Copy each line where the word "from" occurs.

**Data segment**

= = = =

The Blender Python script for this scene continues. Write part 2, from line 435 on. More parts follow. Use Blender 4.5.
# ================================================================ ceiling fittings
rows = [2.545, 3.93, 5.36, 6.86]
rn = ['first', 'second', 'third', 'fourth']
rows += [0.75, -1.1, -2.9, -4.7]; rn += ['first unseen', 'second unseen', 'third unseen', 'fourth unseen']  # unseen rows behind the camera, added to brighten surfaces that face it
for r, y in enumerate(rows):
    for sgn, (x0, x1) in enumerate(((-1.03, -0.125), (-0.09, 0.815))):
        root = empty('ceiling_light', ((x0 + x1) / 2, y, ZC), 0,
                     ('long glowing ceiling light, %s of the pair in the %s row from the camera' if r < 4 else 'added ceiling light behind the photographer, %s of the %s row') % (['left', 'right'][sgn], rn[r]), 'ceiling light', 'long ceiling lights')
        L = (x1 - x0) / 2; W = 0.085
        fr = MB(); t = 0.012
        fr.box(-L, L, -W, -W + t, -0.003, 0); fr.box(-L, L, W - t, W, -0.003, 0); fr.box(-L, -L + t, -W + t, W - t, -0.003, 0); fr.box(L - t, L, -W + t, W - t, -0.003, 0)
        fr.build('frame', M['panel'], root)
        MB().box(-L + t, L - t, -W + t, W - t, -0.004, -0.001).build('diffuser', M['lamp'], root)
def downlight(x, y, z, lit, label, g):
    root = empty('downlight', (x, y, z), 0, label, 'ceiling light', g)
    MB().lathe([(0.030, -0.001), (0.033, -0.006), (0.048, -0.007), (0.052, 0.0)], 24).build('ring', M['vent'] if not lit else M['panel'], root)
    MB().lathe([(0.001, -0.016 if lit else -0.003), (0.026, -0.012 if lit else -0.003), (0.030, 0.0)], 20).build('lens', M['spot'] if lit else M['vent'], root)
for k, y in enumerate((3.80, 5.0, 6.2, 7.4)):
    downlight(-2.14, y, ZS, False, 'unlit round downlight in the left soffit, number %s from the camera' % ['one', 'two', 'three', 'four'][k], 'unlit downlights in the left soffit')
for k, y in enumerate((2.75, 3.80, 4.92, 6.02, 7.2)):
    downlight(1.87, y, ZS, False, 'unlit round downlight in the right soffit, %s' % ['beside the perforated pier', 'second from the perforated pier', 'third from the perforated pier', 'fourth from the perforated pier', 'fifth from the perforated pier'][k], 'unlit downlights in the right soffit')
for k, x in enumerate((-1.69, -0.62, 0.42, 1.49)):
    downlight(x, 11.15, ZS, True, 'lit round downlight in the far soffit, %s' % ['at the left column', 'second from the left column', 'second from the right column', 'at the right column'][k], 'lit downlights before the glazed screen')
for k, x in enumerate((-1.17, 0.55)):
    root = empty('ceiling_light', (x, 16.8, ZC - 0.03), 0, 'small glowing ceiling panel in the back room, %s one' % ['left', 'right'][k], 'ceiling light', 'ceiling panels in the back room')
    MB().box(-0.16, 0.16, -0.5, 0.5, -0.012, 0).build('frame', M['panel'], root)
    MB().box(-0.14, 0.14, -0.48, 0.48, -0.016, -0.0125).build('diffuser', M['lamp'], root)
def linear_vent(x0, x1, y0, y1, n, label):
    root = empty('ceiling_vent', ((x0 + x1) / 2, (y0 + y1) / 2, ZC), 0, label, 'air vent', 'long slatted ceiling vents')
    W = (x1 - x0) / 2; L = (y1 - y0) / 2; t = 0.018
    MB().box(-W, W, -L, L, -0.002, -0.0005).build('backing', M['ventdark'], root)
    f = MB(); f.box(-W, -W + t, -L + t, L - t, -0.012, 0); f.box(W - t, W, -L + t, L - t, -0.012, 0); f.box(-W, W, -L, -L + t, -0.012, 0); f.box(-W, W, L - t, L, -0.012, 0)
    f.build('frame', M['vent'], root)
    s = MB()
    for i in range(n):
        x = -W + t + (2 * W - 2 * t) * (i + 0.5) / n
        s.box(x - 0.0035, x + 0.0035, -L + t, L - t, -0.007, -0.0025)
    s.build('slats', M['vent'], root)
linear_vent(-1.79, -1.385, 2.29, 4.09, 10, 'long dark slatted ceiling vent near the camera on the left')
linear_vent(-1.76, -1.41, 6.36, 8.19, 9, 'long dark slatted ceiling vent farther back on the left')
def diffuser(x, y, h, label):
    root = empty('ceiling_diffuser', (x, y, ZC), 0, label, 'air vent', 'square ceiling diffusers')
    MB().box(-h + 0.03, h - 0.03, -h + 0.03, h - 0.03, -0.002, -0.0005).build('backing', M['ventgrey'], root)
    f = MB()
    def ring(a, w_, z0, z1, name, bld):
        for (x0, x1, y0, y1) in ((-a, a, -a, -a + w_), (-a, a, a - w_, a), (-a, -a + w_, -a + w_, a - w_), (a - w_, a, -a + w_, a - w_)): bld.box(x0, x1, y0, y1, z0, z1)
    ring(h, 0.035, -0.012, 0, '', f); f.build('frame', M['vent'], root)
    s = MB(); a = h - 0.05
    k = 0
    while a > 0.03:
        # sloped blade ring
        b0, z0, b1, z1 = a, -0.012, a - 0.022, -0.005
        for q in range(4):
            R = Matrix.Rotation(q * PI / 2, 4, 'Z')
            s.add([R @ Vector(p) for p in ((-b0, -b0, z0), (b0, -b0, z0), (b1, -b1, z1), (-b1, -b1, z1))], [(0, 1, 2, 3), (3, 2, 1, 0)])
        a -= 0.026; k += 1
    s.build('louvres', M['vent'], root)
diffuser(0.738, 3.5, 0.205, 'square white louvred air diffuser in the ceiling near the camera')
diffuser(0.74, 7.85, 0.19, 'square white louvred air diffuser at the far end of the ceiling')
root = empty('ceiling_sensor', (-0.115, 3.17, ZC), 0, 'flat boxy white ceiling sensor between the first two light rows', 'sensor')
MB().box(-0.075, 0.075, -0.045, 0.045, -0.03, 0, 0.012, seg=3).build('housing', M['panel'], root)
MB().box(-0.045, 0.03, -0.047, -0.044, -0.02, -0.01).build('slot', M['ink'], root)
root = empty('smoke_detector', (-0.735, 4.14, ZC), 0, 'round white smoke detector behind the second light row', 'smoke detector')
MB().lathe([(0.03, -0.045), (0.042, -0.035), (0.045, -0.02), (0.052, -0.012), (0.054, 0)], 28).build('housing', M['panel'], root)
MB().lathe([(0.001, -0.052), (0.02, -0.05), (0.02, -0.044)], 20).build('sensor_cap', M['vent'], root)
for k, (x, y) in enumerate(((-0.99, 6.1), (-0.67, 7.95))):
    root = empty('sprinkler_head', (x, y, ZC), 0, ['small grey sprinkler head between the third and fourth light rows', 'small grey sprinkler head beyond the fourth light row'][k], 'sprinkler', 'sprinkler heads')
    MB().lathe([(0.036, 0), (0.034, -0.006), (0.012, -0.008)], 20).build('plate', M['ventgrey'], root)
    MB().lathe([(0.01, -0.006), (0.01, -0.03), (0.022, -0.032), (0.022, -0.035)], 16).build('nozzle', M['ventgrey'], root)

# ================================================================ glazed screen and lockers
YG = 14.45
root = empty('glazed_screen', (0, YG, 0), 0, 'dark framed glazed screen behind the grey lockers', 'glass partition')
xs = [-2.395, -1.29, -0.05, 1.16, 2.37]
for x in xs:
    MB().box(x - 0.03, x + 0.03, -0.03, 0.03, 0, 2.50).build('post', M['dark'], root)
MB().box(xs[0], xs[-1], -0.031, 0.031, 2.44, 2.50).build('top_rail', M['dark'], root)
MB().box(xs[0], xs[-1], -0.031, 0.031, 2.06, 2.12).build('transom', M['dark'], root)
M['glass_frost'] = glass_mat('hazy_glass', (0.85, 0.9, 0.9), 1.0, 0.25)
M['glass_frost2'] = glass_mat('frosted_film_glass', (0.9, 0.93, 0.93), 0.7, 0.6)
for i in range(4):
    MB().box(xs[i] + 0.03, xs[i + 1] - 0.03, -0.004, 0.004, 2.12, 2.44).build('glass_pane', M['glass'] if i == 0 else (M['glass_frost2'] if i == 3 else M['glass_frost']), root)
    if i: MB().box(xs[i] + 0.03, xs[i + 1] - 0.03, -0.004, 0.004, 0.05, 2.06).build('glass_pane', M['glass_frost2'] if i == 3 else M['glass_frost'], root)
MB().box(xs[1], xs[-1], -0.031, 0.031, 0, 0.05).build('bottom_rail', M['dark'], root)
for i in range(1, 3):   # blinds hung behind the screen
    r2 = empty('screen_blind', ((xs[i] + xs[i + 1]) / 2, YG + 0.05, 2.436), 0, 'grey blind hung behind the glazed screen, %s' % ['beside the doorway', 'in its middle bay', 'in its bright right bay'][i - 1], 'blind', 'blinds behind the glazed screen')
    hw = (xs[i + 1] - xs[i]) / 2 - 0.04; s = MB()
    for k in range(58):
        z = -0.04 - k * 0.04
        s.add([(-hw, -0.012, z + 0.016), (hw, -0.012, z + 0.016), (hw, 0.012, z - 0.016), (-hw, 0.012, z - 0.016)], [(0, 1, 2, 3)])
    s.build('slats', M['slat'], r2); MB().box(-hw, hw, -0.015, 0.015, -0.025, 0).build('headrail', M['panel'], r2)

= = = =

**Correct answer**
The Blender Python script for this scene continues. Write part 2, from line 435 on. More parts follow. Use Blender 4.5.
                     ('long glowing ceiling light, %s of the pair in the %s row from the camera' if r < 4 else 'added ceiling light behind the photographer, %s of the %s row') % (['left', 'right'][sgn], rn[r]), 'ceiling light', 'long ceiling lights')
    downlight(-2.14, y, ZS, False, 'unlit round downlight in the left soffit, number %s from the camera' % ['one', 'two', 'three', 'four'][k], 'unlit downlights in the left soffit')
    downlight(1.87, y, ZS, False, 'unlit round downlight in the right soffit, %s' % ['beside the perforated pier', 'second from the perforated pier', 'third from the perforated pier', 'fourth from the perforated pier', 'fifth from the perforated pier'][k], 'unlit downlights in the right soffit')
    downlight(x, 11.15, ZS, True, 'lit round downlight in the far soffit, %s' % ['at the left column', 'second from the left column', 'second from the right column', 'at the right column'][k], 'lit downlights before the glazed screen')